Nehemiah also instructed the people working on the wall to not fight opposition by themselves. He kept them focused on acting as a team. “Wherever you hear the sound of the trumpet, join us there. Our God will fight for us,” he said (Nehemiah 4:20).” He also made sure they were focused on working for God and not enriching themselves. When he learned some of the Israelites were impoverishing their own people, he immediately confronted this disparity. “What you are doing is not right. Shouldn’t you walk in the fear of our God to avoid the reproach of our Gentile enemies (Nehemiah 5:9)?” He made sure his workers were not divided, that they were unified in their mission and determination to rebuild the wall.

When you make a bold move for God, know that opposition will come. Voices will rise against you and even within your own ranks, Satan will try to create division. Nehemiah provides us with guidance on how to stand up to opposition and stay focused on the task God wants us to pursue.

They were all trying to frighten us, thinking, “Their hands will get too weak for the work, and it will not be completed.” But I prayed, “Now strengthen my hands.” – Nehemiah 6:9

© 2019 CGThelen

“Ezra praised the Lord, the great God; and all the people lifted their hands and responded, “Amen! Amen!” Then they bowed down and worshiped the Lord with their faces to the ground.” (Nehemiah 8:6, NIV)

Praise you, oh God. Praise your holy name. Praise your good works. Thank you for the love and grace you pour upon us. May we be attentive to your will for our life. May our life bring you praise. May the works of our hands bring your truth to others. May our lips bring your truth to those in need of salvation. You are worthy of all praise. We bow before you as your humble servant dear Lord. May our actions this day exalt you.

© 2019 CGThelen

I noticed a man standing alone, anxiously waiting to hear his name. He was on standby in the gate area of the airport, waiting to see if he would be able to board the plane parked outside. If his name was not called he would not be able to board the plane and it would leave for its destination without him.

Such is life. We may have our own itinerary for our life, but in the end if our name is not on the right flight we will miss the destination of heaven. Revelation 20:15 tells us, “Anyone whose name was not found in the book of life was thrown into the Lake of Fire.” To get your name on the right flight, you need to go through the travel agent called Jesus Christ. Dedicating your life to Christ means you will not be left behind, tossed into the Lake of Fire because your name was not found in the Book of Life.

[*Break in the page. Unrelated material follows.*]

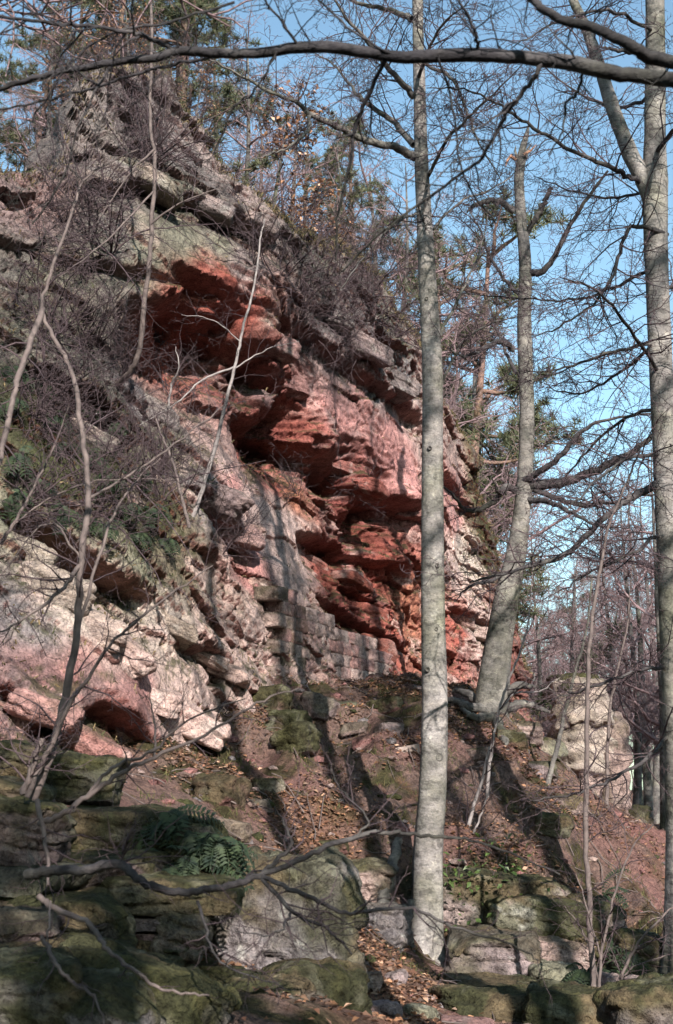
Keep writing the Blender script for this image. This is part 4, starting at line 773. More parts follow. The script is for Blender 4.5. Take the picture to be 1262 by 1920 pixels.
for k, (lb, stems, m, sd, y) in enumerate([
    ('tall thin pole sapling rising from the rock ledge at right', [([(1112,1890),(1106,1700),(1098,1560),(1100,1400),(1103,1260),(1112,1150),(1125,1070),(1140,990),(1165,930),(1200,840)],.024,.006)], M_SAP, 301, 10.8),
    ('thin sapling just right of the tall pole sapling', [([(1122,1890),(1128,1800),(1150,1690),(1180,1600),(1230,1540)],.014,.004),([(1128,1800),(1100,1700),(1080,1640)],.008,.003)], M_SAP, 302, 10.6),
    ('leaning dark sapling in front of the cream rock pillar', [([(1025,1480),(1045,1400),(1060,1330),(1078,1262),(1100,1180),(1110,1080)],.032,.008),([(1060,1330),(1030,1290),(990,1270)],.010,.004)], M_LIMB, 303, 16),
    ('thin upright sapling between pole sapling and far trunks', [([(1132,1610),(1138,1500),(1140,1380),(1150,1290),(1175,1180),(1185,1060)],.03,.006)], M_SAP, 304, 17.5),
    ('slim pale sapling crossing the leaning tree foot', [([(912,1510),(918,1430),(932,1350),(948,1290),(975,1225),(992,1160),(1000,1060)],.022,.005),([(940,1330),(965,1300),(1010,1296),(1050,1270)],.012,.004)], M_PALE, 305, 15.2),
    ('pair of grey dead stems on the slope right of the beech', [([(862,1600),(885,1520),(905,1460),(918,1400)],.022,.010),([(872,1605),(900,1530),(915,1490)],.014,.006)], M_PALE, 306, 14),
    ('low arching shrub stems at the lower right corner', [([(1140,1880),(1190,1780),(1240,1720),(1290,1680)],.014,.004),([(1150,1880),(1180,1820),(1250,1790)],.010,.004),([(1130,1870),(1100,1760),(1060,1700)],.008,.003)], M_SAP, 307, 11),
    ('brown sapling stem leaning across the mid left ferns', [([(0,1020),(40,960),(90,860),(130,760)],.012,.003),([(30,980),(100,930),(200,900),(330,900)],.006,.002)], M_SAP, 308, 8),
    ('thin reddish sapling leaning left under the slender pale one', [([(355,990),(340,930),(325,870),(305,820),(290,780)],.018,.006)], M_SAP, 309, 13)]):
    sapling('sapling', P(*stems[0][0][0], y), lb, [([(a, b, y) for a, b in p], r0, r1) for p, r0, r1 in stems], m, sd, twl=.9, twn=9, lvl=1)
# dead leaning roots beside the pale beech
stump = thing('dead_stump', P(715, 1790, 12.4), 'leaning dead roots and stump left of the pale beech base', 'stump')
rg = RS(55)
for pts, r0 in [([(705,1760,12.5),(715,1700,12.6),(735,1630,12.8),(748,1575,13)],.075),([(760,1790,12.4),(745,1730,12.5),(728,1690,12.6),(722,1640,12.8)],.05),([(665,1765,12.4),(690,1745,12.4),(712,1715,12.5)],.04),([(770,1690,12.6),(765,1740,12.5),(775,1790,12.4)],.04)]:
    limb(stump, pts, r0, r0 * .5, rg, M_LIMB, 'root', jit=.012, sides=10)

# ------------------------------------------------------------------ wooded hill behind the cliff
hb = np.array([.9, 1.5, 2.5, 4, 6, 9, 13, 18, 26, 40]); hu = np.linspace(3, 21.5, 90)
rs_ = rim_z(hu); rlow = np.array([rs_[max(0, i - 5):i + 6].min() for i in range(len(hu))]); rlow = np.minimum(rlow, np.interp(hu, [0, 10, 12, 30], [8.4, 8.4, 8.6, 8.6]))
HB, HU = np.meshgrid(hb, hu, indexing='ij')
hz = rlow[None] - .45 - .02 * HB + .15 * fbm(np.stack([HU, HB, 0 * HU], -1), 3, 61)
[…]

A life in Christ means living a life in the Spirit and catching the flights he reserves for you instead of settling for standby on the flights of your choosing. It is putting aside our agenda and focussing on serving God instead of the desires of the flesh. Revelation 21:27 tells us, “Nothing impure will ever enter it, nor will anyone who does what is shameful or deceitful, but only those whose names are written in the book of life.”

Don’t just settle for standby in life where you anxiously wonder if you’ll make it to the destination of heaven. Secure your ticket today by committing your life to Christ.

#ThrowbackThursday – This post originally published Jan. 16, 2013.

© 2013 CGThelen

Sweat poured down his face as I watched the man pedal the stationary bike as if his life depended on it. His shirt was soaked with sweat and his breathing heavy as the muscles on his legs propelled him nowhere. No matter how hard or how fast he pedaled, he remained stationary, in exactly the same place as when he mounted the bicycle.

While staying physically fit has its benefits, it cannot help us to live forever. Eventually our bodies will break down as we age. Spiritual fitness, however, does have eternal value. Paul frames this concept in 1 Timothy 4:7-10 where he instructed Timothy to, “Have nothing to do with godless myths and old wives’ tales; rather, train yourself to be godly. For physical training is of some value, but godliness has value for all things, holding promise for both the present life and the life to come (verse 7-8, NIV).”

This made me think about the man on the stationary bicycle. What if I put that same amount of effort into living a godly life? I picture myself going to the “Godliness” gym each morning and doing the heavy lifting of reading God’s word that is weighty with spiritual wisdom. On the treadmill, God stops the chaotic running, the striving, and tells me to stand still and know that he is God. On the track, He instructs me to run the race laid out before me; to stay in my lane and run with endurance. Sweat pours down my face, my shirt is soaked yet I feel my spiritual muscles strengthen. My breathing becomes less labored. I feel eternally fit.

It’s important that we stay healthy and physically fit so we take care of the body God has given us to serve him. But Paul reminds us of the importance of godliness, that spiritual training has value both now and in eternity. He told Timothy that they “labor and strive, because we have put our hope in the living God, who is the Savior of all people, and especially of those who believe (verse 10).” And don’t forget that membership in the “Godliness” gym has already been paid by Jesus. So accept the gift of salvation that Jesus offers to you and start your godliness workout today. You’ll be forever grateful.

© 2019 CGThelen

The fear of the Lord is the beginning of wisdom, and knowledge of the Holy One is understanding. (Proverbs 10:10, NIV)

Show us your way, Lord. Teach us this day the path to follow. Fill us with your wisdom. Let us fear you and not people. Give us understanding of your holiness dear God. Help us to pursue your righteousness this day. Reveal to us the false truths that abound in this world. Fill us with a knowledge of your truth. May we be filled with the joy of the Lord today, a joy that surpasses all understanding. You are the one true God. All praise and glory to you.